It IS different than talking on the phone. I can drink a milkshake or eat a candy bar while driving a car, and not feel impaired in the least.
But, to paraphrase Chris Rock in this video How Not To Get Your Ass Kicked by The Police, if you are driving down the road, eating a Taco Bell taco, spilling it on your lap, and trying to keep yourself clean, maybe you SHOULD snuff yourself out in a car accident...
The reason I think there is something to the concept your brain processes interaction differently when the other person isn't there, I think back to watching people carrying on a phone conversation on a land line. Ever watch that? People doodling, drawing, fiddling with stuff, while their disembodied eyes look the corners in the ceiling as they wrap the phone cord around themselves. You ever see someone do stuff like that while they talk with someone in the same room with them? If you have, it is pretty rare.

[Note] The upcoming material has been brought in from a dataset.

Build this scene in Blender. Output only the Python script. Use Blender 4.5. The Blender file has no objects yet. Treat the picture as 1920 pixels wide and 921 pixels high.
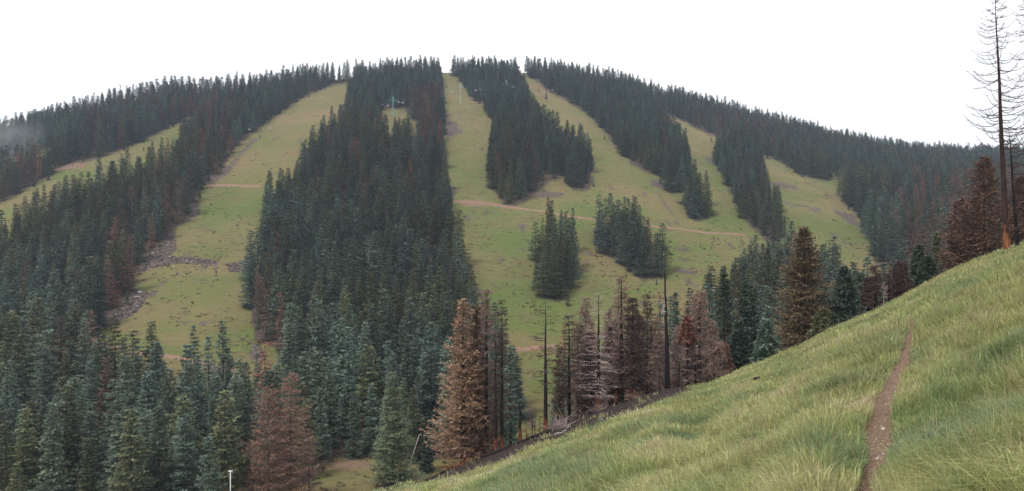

Now, put that same person in a car talking on the phone, doing 40 mph with traffic entering and exiting, pedestrians, people on bikes, etc. I really don't think the analogy is to people eating or talking to someone sitting next to them.
I guess that my experience is different from yours.
I almost always drive myself, with nobody else in the car. Occasionally (rarely) I have another person in the car with me, in the front passenger seat.
I have found that talking to her while driving (it is almost invariably a ‘her’) is quite similar in its distraction potential to talking to someone else on the phone while driving.